Les réseaux sociaux sont en pleine expansion. Leur popularité suppose du trafic (exprimer une opinion), mais surtout de l'interactivité (notamment en cliquant «j'aime»). D'après Facebook, plus de 3 milliards d'opinions ou de «j'aime» sont postés par jour.
L'expression d'une opinion postée sur Internet engage la responsabilité de son auteur en cas d'abus. La Cour de cassation a rappelé que sur Internet, les abus de la liberté d'expression (ci-après désignés «opinions abusives») ne peuvent être réprimés que par les infractions de presse (loi du 29 juillet 1881) et notamment la provocation aux crimes et délits, les délits contre la chose publique, les délits contre les personnes (diffamation et injure), les publications interdites et les immunités de la défense.
S'agissant des réseaux sociaux, les tribunaux français ont déjà été saisis de nombreux litiges concernant des opinions abusives.
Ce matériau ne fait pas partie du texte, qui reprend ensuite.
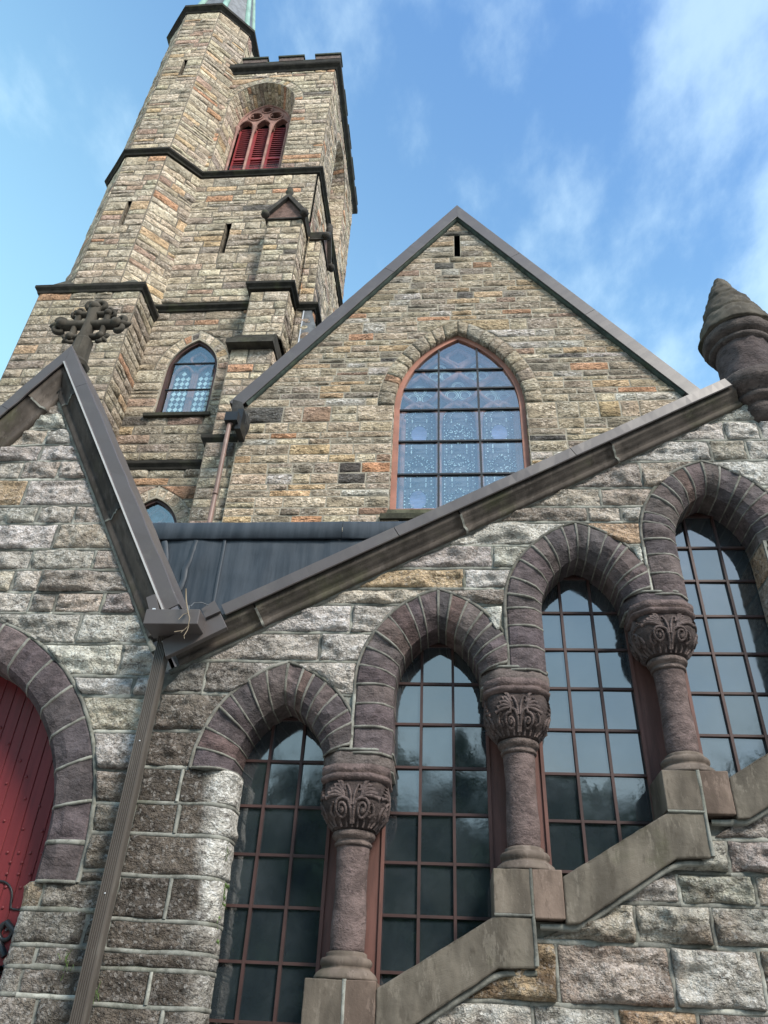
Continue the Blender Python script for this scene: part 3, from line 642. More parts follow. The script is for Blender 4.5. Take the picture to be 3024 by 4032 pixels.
for k in range(3):
    x0 = (AX[k] + AW + AX[k + 1] - AW) / 2; zt = ASP[k] + 0.018; hw = (AX[k + 1] - AW - AX[k] - AW) / 2
    # springer stone under the two arches
    mb = MB(); prof = [(hw + 0.003, zt - 0.0), (hw + 0.002, zt + 0.05), (hw + 0.004, zt + 0.115)]
    tn = tint_of(PAL_BROWN)
    mb.lathe([(hw + 0.008, zt + 0.004), (hw + 0.012, zt + 0.03), (hw + 0.01, zt + 0.08), (hw + 0.004, zt + 0.118)], x0, YF + 0.20, 48, tn, sqchamf, 0.010, 11)
    mb.build('springer', M['brown'], wing, True)
    mb = MB(); mb.lathe([(hw + 0.004, zt - 0.008), (hw + 0.013, zt - 0.006), (hw + 0.013, zt + 0.006), (hw + 0.004, zt + 0.008)], x0, YF + 0.20, 48, shape=sqchamf)
    mb.lathe([(hw + 0.002, zt + 0.110), (hw + 0.013, zt + 0.112), (hw + 0.013, zt + 0.127), (hw + 0.002, zt + 0.130)], x0, YF + 0.20, 48, shape=sqchamf)
    ribbon(mb, [(AX[k + 1] - AW - AT - 0.004, YF - 0.008, zt + 0.12), (AX[k + 1] - AW - AT - 0.004, YF - 0.008, zt + 0.5)], 0.024, 0.016)
    tag(mb.build('pointing', M['mortar'], wing, True), kind='stuff')
    tn = np.array([0.132, 0.100, 0.096, rng.random()]); zsh = zt - 0.45; zbt = zt - 1.035
    mb = MB(); n = 26; mb.lathe([(0.099 + 0.004 * math.sin(i * 0.3), zbt + (zsh - zbt) * i / n) for i in range(n + 1)], x0, YC, 32, tn, None, 0.0022, 16)
    col = mb.build('column', M['brown'], wing, True)
    mb = MB(); hz = zt - 0.375                                             # capital
    mb.lathe([(bell(t), hz + t * 0.27) for t in np.linspace(0, 1, 12)], x0, YC, 48, tn * np.array([0.5, 0.52, 0.52, 1]), sup, 0.004, 18)  # bell tinted darker than the carving: recess shade put into the colour
    carve(mb, x0, hz, 0.27, tn * np.array([0.85, 0.88, 0.88, 1]), k)
    mb.build('capital', M['brown'], col, True)
    mb = MB(); mb.lathe([(0.185, zt - 0.108), (0.206, zt - 0.10), (0.222, zt - 0.088), (0.224, zt - 0.072), (0.212, zt - 0.062), (0.209, zt - 0.055), (0.218, zt - 0.048), (0.220, zt - 0.006), (0.2, zt - 0.004)], x0, YC, 48, tn, sqchamf, 0.002, 20)
    mb.build('abacus', M['brown'], col, True)
    mb = MB(); mb.lathe([(0.10, zsh - 0.012), (0.114, zsh - 0.01), (0.118, zsh + 0.004), (0.108, zsh + 0.016), (0.112, zsh + 0.026), (0.130, zsh + 0.036), (0.136, zsh + 0.052), (0.130, zsh + 0.068), (0.11, zsh + 0.08)], x0, YC, 36, tn * np.array([1.1, 1.15, 1.1, 1]))
    mb.build('necking', M['brown'], col, True)
    mb = MB(); zp = zt - 1.175
    mb.lathe([(0.17, zp), (0.185, zp + 0.004), (0.184, zp + 0.016), (0.170, zp + 0.038), (0.148, zp + 0.055), (0.138, zp + 0.062), (0.142, zp + 0.07), (0.150, zp + 0.082), (0.150, zp + 0.10), (0.140, zp + 0.112), (0.122, zp + 0.117), (0.118, zp + 0.126), (0.118, zp + 0.138), (0.104, zp + 0.146)], x0, YC, 40, np.array([0.145, 0.118, 0.10, 0.4]), None, 0.002, 16)
    mb.build('base', M['tooled'], col, True)
    # the pedestal under it: two stones and a joint between them
    for (a, b, z0) in ((-0.205, 0.008, zp - 0.245), (0.02, 0.192, zp - 0.262)):
        mb = MB(); mb.box(x0 + a, x0 + b, 4.905, 5.30, z0 + 0.006, zp + 0.0)
        mb.t[-1][:] = np.append(np.array([0.142, 0.122, 0.10]) * rng.uniform(0.85, 1.15) * (np.array([1.05, 0.92, 0.92]) if a > 0 else 1), rng.random())
        o = mb.build('pedestal_stone', M['tooled'], wing); PEDS.append(o)
    mb = MB(); ribbon(mb, [(x0 + 0.014, 4.908, zp - 0.49), (x0 + 0.014, 4.905, zp + 0.003)], 0.021, 0.002); ribbon(mb, [(x0 - 0.205, 4.905, zp - 0.245), (x0 + 0.01, 4.905, zp - 0.245)], 0.016, 0.001)
    tag(mb.build('pointing', M['mortar'], wing, True), kind='stuff')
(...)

Plusieurs licenciements ont été validés lorsque des salariés avaient exprimé une opinion abusive à l'encontre de leur employeur, soit sur leur page Facebook, soit sur celle d'un tiers. Les litiges ne sont pas limités au droit du travail. En août 2013, une plainte a été déposée contre une page Facebook intitulée «adopteungitan.com» pour incitation à la haine raciale.
A coté du contentieux sur les opinions «postées», il est probable qu'un autre type de litige va se développer au sujet des «j'aime». L'internaute peut-il engager sa responsabilité en cliquant «j'aime» sur une opinion émise par un tiers? On rappellera que les réseaux sociaux sur Internet mettent plusieurs outils à la disposition des internautes pour permettre une interactivité vis-à-vis du contenu qui est «posté», et notamment les icônes «je transfère» ou «j'aime» pour Facebook, «je tweete» ou «je transfère» sur Linked In. La question est de savoir si le fait de cliquer «j'aime» constitue ou pas l'expression d'une opinion.
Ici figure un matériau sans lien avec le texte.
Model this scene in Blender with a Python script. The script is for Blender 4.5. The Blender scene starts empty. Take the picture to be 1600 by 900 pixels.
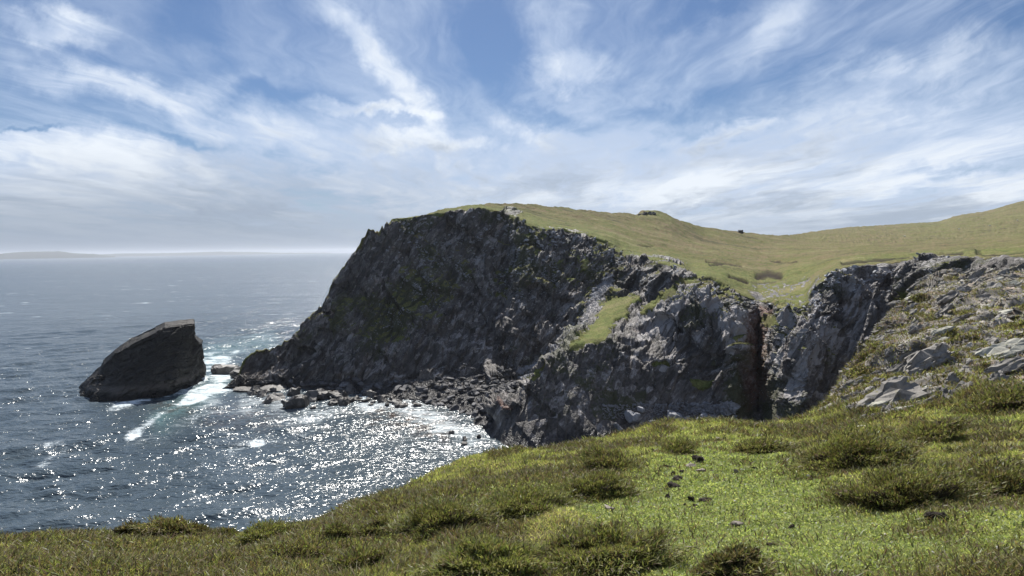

Une cour d'appel aux Etats-Unis (Richmond, en Virginie) vient de juger qu'un utilisateur de Facebook qui utilise la touche «j'aime» sur un site pour montrer son soutien à un candidat politique (qui se présentait contre son employeur au poste de shérif de la ville) exprime une opinion et bénéficie donc de ce fait de la protection de la liberté d'expression. En conséquence, il ne peut pas être sanctionné pour avoir cliqué «j'aime». La cour a donc reformé le jugement dont elle était saisie et qui avait affirmé que le fait de simplement cliquer «j'aime» une page Facebook était une opinion insuffisante pour mériter la protection constitutionnelle américaine. C'est notamment de l'examen des conditions d'utilisation de Facebook que la cour a déduit le principe qu'un clic «j'aime» est l'expression d'une opinion.
La même décision aurait été, très probablement, rendue aussi en France. Cependant, si la loi protège l'internaute qui clique «j'aime» à propos d'une opinion conforme à la liberté d'expression, qu'en serait il dans le cas d'un «j'aime» à propos d'une opinion abusive?
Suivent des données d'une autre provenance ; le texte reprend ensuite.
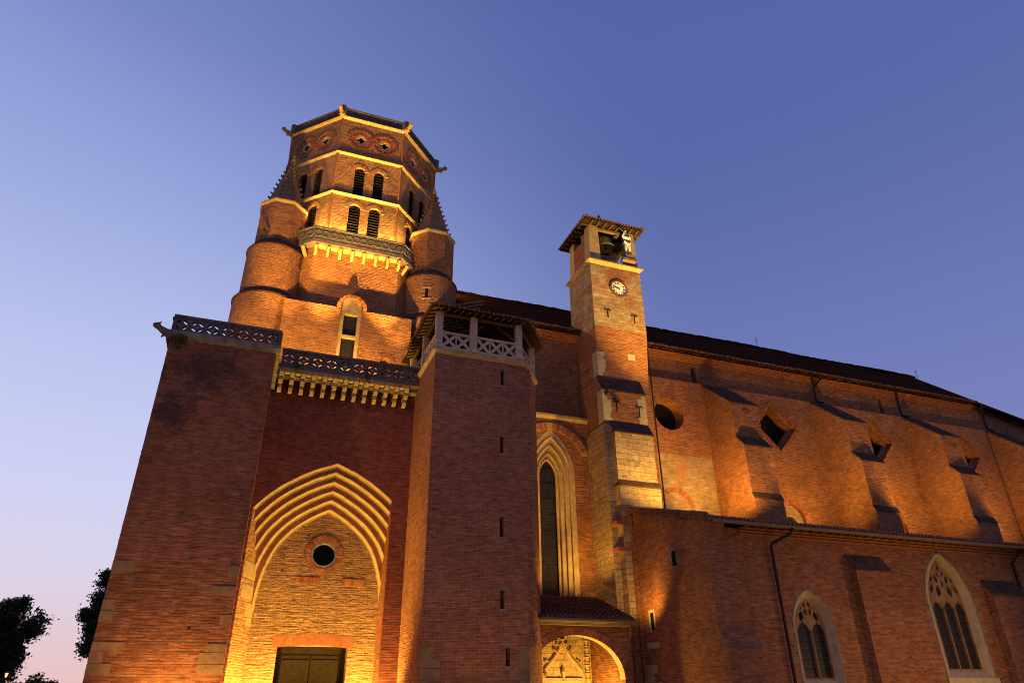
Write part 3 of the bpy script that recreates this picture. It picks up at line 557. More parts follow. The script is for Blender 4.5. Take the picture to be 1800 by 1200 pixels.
# ------------------------------------------------------------------ bell tower
TX, TY = 3.98, 45.67
bt = thing('bell_tower', 'octagonal brick belfry lit gold, with louvred windows and a pierced parapet', 'bell tower', (TX, TY, 0))
F39 = front(39.0)
mb = MB()
nich = rwin(3.83, 0.70, 17.6, 24.05)
mb.slab(F39, [(-0.3, 17.4), (7.75, 17.4), (7.75, 23.92), (4.75, 23.92)] + arc(3.83, 24.05, 0.95, 0.0, PI, 18) + [(2.91, 23.92), (-0.3, 23.92)], [[(x, max(z, 17.6)) for x, z in nich], rwin(6.25, 0.32, 19.6, 20.55)], 0, 0.65, 'brick_tower')
mb.side([(39.0, 23.0), (39.02, 23.922), (40.2, 24.6), (40.2, 23.0)], -0.3, 2.905, 'ledge'); mb.side([(39.0, 23.0), (39.02, 23.922), (40.2, 24.6), (40.2, 23.0)], 4.755, 7.75, 'ledge')
mb.box(-1.4, 9.3, 40.2, 52.3, 16, 24.3, 'brick_tower'); mb.box(5.8, 6.7, 39.5, 39.6, 19.4, 21, 'black')
# hood of the window above the ledge
A = arc(3.83, 24.05, 0.95, 0, PI, 18); mb.strip([F39(*p, 0.0) for p in A], [F39(*p, 1.0) for p in A], 'brick_tower')
voussoirs(mb, F39, 3.83, 24.05, 0.70, 0.92, 0, PI, 40, -0.03, 0.1); voussoirs(mb, F39, 6.25, 20.55, 0.32, 0.62, 0, PI, 24, -0.03, 0.1)
mb.build('base_wall', bt)
win = MB(); win.slab(F39, [(3.13, 17.7), (4.53, 17.7)] + arc(3.83, 24.05, 0.70, 0, PI, 14), [[(3.4, 20.0), (4.27, 20.0), (4.27, 21.95), (3.4, 21.95)], [(3.4, 22.12), (4.27, 22.12), (4.27, 23.62), (3.4, 23.62)]], 0.16, 0.5, 'stone')
wo_ = win.build('cross_window', bt)
mb = MB(); mb.fbox(F39, 3.3, 4.35, 19.9, 23.7, 0.42, 0.46, 'glass'); mb.build('pane', wo_)
# middle stage
mid = [(-0.4, 41.35), (1.02, 39.9), (6.72, 39.9), (8.2, 41.35), (10.4, 43.3), (10.4, 50), (-2.5, 50), (-2.5, 43.3)]
mb = MB(); mb.prism(mid, 24.0, 29.0, 'brick_tower'); mb.build('middle_stage', bt)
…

À notre connaissance, ce problème ne s'est pas encore posé devant les tribunaux français. Ce n'est manifestement qu'une question de temps. La société ne pourra probablement pas rester indifférente face à des manifestations d'approbation d'opinion ou d'actes eux-mêmes sanctionnables pénalement.
Il est donc probable que cliquer «j'aime» à propos d'une opinion qui constitue un crime ou un délit, qui fait une apologie interdite (des crimes et délits, crimes de guerre ou contre l'humanité, terrorisme, etc.) ou qui fait une incitation interdite (à la discrimination, à la haine ou à la violence à l'égard d'une personne ou d'un groupe de personnes en raison de leur origine ou de leur appartenance ou de leur non-appartenance à une ethnie, une nation, une race ou une religion déterminée) pourra exposer l'internaute à des poursuites pénales comme apologiste ou comme incitateur.
Ce type de contentieux sera probablement d'une grande complexité, notamment lorsqu'il s'agira de prouver l'intention de l'internaute. On peut en effet imaginer que l'internaute poursuivi pourra prétendre que ce n'était pas lui qui a cliqué ou qu'il a cliqué par erreur ou encore que son adhésion à la page n'était pas intégrale. Tout sera une question de contexte.
Dans ces conditions, on ne peut qu'inviter les internautes à la prudence et leur recommander d'aimer… avec certitude car il s'agit d'un acte grave! Reste à savoir jusqu'où le droit doit aller. Qu'en sera-t-il lorsque l'internaute aura simplement transféré une opinion abusive ou lorsqu'il l'aura retweetée?